# Data excerpt

-----

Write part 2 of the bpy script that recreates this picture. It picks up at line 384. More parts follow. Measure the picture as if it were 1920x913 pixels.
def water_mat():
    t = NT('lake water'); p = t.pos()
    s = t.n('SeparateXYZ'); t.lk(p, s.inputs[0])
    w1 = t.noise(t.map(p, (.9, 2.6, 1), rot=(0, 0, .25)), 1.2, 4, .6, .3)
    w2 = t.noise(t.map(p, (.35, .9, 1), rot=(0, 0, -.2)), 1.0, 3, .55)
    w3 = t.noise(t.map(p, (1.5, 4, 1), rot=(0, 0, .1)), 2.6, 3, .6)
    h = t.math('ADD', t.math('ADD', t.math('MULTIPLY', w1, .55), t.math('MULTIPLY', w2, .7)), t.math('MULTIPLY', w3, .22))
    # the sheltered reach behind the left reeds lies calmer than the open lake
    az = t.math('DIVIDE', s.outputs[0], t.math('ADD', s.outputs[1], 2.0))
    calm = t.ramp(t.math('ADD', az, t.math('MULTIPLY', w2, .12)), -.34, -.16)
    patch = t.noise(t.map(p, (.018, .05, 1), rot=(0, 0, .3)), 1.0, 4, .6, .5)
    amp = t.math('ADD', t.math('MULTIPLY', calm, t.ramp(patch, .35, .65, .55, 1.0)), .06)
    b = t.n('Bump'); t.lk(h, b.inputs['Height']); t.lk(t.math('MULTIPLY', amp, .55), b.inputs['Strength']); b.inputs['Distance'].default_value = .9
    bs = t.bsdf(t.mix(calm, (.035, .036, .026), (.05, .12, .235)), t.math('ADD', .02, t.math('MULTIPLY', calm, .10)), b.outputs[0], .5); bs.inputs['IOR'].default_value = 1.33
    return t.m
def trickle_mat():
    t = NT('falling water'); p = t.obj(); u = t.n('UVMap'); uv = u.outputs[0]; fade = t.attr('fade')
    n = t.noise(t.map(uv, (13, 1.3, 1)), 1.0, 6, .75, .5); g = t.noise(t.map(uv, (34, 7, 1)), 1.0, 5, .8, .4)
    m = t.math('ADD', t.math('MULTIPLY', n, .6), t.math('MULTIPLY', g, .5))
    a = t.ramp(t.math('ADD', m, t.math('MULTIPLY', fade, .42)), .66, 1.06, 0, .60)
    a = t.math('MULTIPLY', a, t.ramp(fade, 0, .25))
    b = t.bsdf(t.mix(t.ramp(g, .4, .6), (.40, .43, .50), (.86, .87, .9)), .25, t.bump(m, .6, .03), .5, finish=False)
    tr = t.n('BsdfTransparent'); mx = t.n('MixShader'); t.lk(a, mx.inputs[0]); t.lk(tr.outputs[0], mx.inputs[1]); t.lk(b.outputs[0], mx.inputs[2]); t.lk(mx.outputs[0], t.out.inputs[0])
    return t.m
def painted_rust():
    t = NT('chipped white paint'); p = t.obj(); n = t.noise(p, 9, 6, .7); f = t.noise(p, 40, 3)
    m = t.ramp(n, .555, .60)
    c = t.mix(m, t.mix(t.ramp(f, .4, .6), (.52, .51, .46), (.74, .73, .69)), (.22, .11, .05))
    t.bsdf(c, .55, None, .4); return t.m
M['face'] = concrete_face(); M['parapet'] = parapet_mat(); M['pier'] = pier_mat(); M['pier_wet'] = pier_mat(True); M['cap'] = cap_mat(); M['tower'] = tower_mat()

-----

# Exercise
Would you reproduce the material above in full, exactly as given?

# Correct output
Write part 2 of the bpy script that recreates this picture. It picks up at line 384. More parts follow. Measure the picture as if it were 1920x913 pixels.
def water_mat():
    t = NT('lake water'); p = t.pos()
    s = t.n('SeparateXYZ'); t.lk(p, s.inputs[0])
    w1 = t.noise(t.map(p, (.9, 2.6, 1), rot=(0, 0, .25)), 1.2, 4, .6, .3)
    w2 = t.noise(t.map(p, (.35, .9, 1), rot=(0, 0, -.2)), 1.0, 3, .55)
    w3 = t.noise(t.map(p, (1.5, 4, 1), rot=(0, 0, .1)), 2.6, 3, .6)
    h = t.math('ADD', t.math('ADD', t.math('MULTIPLY', w1, .55), t.math('MULTIPLY', w2, .7)), t.math('MULTIPLY', w3, .22))
    # the sheltered reach behind the left reeds lies calmer than the open lake
    az = t.math('DIVIDE', s.outputs[0], t.math('ADD', s.outputs[1], 2.0))
    calm = t.ramp(t.math('ADD', az, t.math('MULTIPLY', w2, .12)), -.34, -.16)
    patch = t.noise(t.map(p, (.018, .05, 1), rot=(0, 0, .3)), 1.0, 4, .6, .5)
    amp = t.math('ADD', t.math('MULTIPLY', calm, t.ramp(patch, .35, .65, .55, 1.0)), .06)
    b = t.n('Bump'); t.lk(h, b.inputs['Height']); t.lk(t.math('MULTIPLY', amp, .55), b.inputs['Strength']); b.inputs['Distance'].default_value = .9
    bs = t.bsdf(t.mix(calm, (.035, .036, .026), (.05, .12, .235)), t.math('ADD', .02, t.math('MULTIPLY', calm, .10)), b.outputs[0], .5); bs.inputs['IOR'].default_value = 1.33
    return t.m
def trickle_mat():
    t = NT('falling water'); p = t.obj(); u = t.n('UVMap'); uv = u.outputs[0]; fade = t.attr('fade')
    n = t.noise(t.map(uv, (13, 1.3, 1)), 1.0, 6, .75, .5); g = t.noise(t.map(uv, (34, 7, 1)), 1.0, 5, .8, .4)
    m = t.math('ADD', t.math('MULTIPLY', n, .6), t.math('MULTIPLY', g, .5))
    a = t.ramp(t.math('ADD', m, t.math('MULTIPLY', fade, .42)), .66, 1.06, 0, .60)
    a = t.math('MULTIPLY', a, t.ramp(fade, 0, .25))
    b = t.bsdf(t.mix(t.ramp(g, .4, .6), (.40, .43, .50), (.86, .87, .9)), .25, t.bump(m, .6, .03), .5, finish=False)
    tr = t.n('BsdfTransparent'); mx = t.n('MixShader'); t.lk(a, mx.inputs[0]); t.lk(tr.outputs[0], mx.inputs[1]); t.lk(b.outputs[0], mx.inputs[2]); t.lk(mx.outputs[0], t.out.inputs[0])
    return t.m
def painted_rust():
    t = NT('chipped white paint'); p = t.obj(); n = t.noise(p, 9, 6, .7); f = t.noise(p, 40, 3)
    m = t.ramp(n, .555, .60)
    c = t.mix(m, t.mix(t.ramp(f, .4, .6), (.52, .51, .46), (.74, .73, .69)), (.22, .11, .05))
    t.bsdf(c, .55, None, .4); return t.m
M['face'] = concrete_face(); M['parapet'] = parapet_mat(); M['pier'] = pier_mat(); M['pier_wet'] = pier_mat(True); M['cap'] = cap_mat(); M['tower'] = tower_mat()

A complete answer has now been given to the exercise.